Lyons cited a proposal advanced by former city Councilman Don Hicks in 1993 and 1998 as a more realistic solution. Hicks proposed the creation of a "red-light zone" in a seven-block area of Downtown, arguing such a zone was needed since the city's costly efforts to fight lawsuits and disperse the clubs had failed. Both times, however, the measure failed to gain traction. After all, which city council member would want a red-light zone in his district?

Lyons, whose study identified 61 licensed and nonlicensed SOBs within city limits in 1997, also doubts that SOBs are the danger to the community that opponents portray them as. He compared arrest records and found no evidence that adult businesses attract serious crime, such as murder, robbery, and rape. Only prostitution and indecent exposure, he asserts, occurred with greater frequency in SOB zones -- and not necessary because SOBs are there. "You can't say SOBs are causing prostitution or vice versa," he says, "because there's a demand for both and both are linked." SOBs, he says, "look [to locate in] transitional areas, which are in the same areas you find prostitution in."

Lyons does believe the presence of SOBs can undermine neighborhoods over time, even if they don't set the initial spark. "Once the process begins...it will be much harder for neighbors to halt the decline of their property values," he says.

But warding off SOBs will become increasing difficult, he says, with the advent of growing pornography sales and swelling industry coffers. Roger Albright, attorney for Mainstage Inc., suggests another tack for city officials and neighbors: "Instead of complaining the topless bars are running everybody out, throw some money in and help the neighborhood."

Already, this process is occurring.
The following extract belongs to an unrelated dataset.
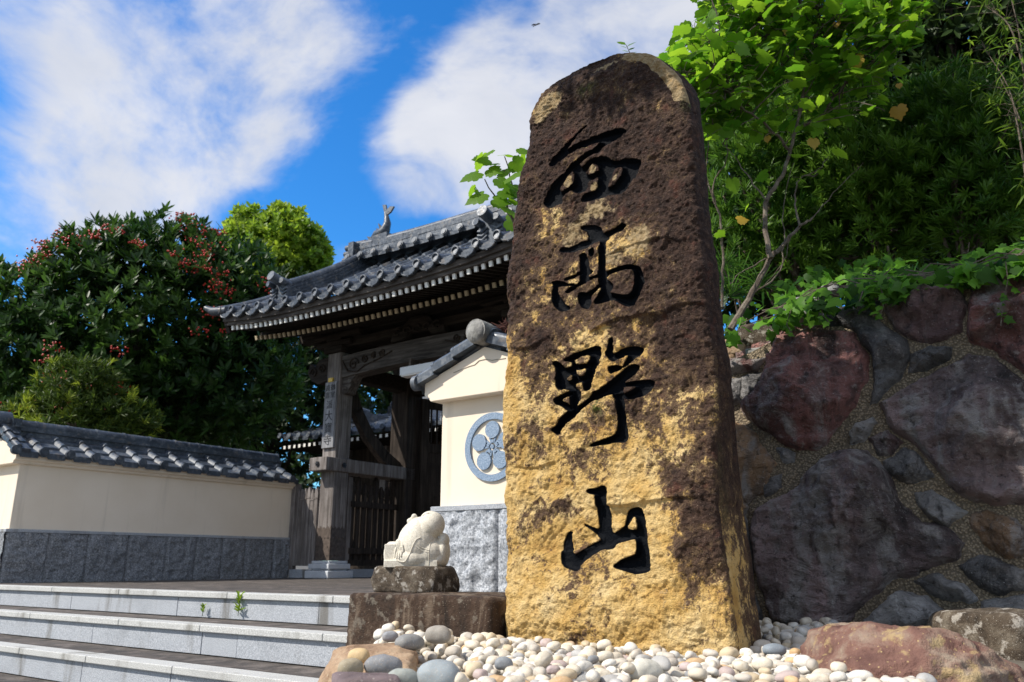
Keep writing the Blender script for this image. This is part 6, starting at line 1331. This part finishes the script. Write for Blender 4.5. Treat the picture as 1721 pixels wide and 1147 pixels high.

Bachman Lake residents have begun the hard work of rebuilding their neighborhood with graffiti paint-outs and grassroots organizing to block zoning exemptions allowing more bars and clubs -- sexual and non-sexual -- to move in. City planners and community members last year drafted a revitalization plan that calls for a pedestrian bridge over busy Northwest Highway to Bachman Lake, beautification measures, and an analysis of streetscape design. State officials recently rejected a grant request to fund the plan, but city officials will try again soon.

Without a doubt, neighborhood improvement is a much better use of city funds than fighting lawsuits. A city-brokered accommodation that settles most SOB lawsuits could allow the city to focus more on citizens -- and head off eventual victory by legal-minded SOBs that strikes down all or most regulation of their industry.

But selling this message will prove difficult, because even well-thought-out compromises produce losers. "The only problem is that with the accommodation, our neighborhood gets turned into the city's red-light district," Tim Dickey says. "Our message to the city: Stay the course. Don't blink. Full speed ahead."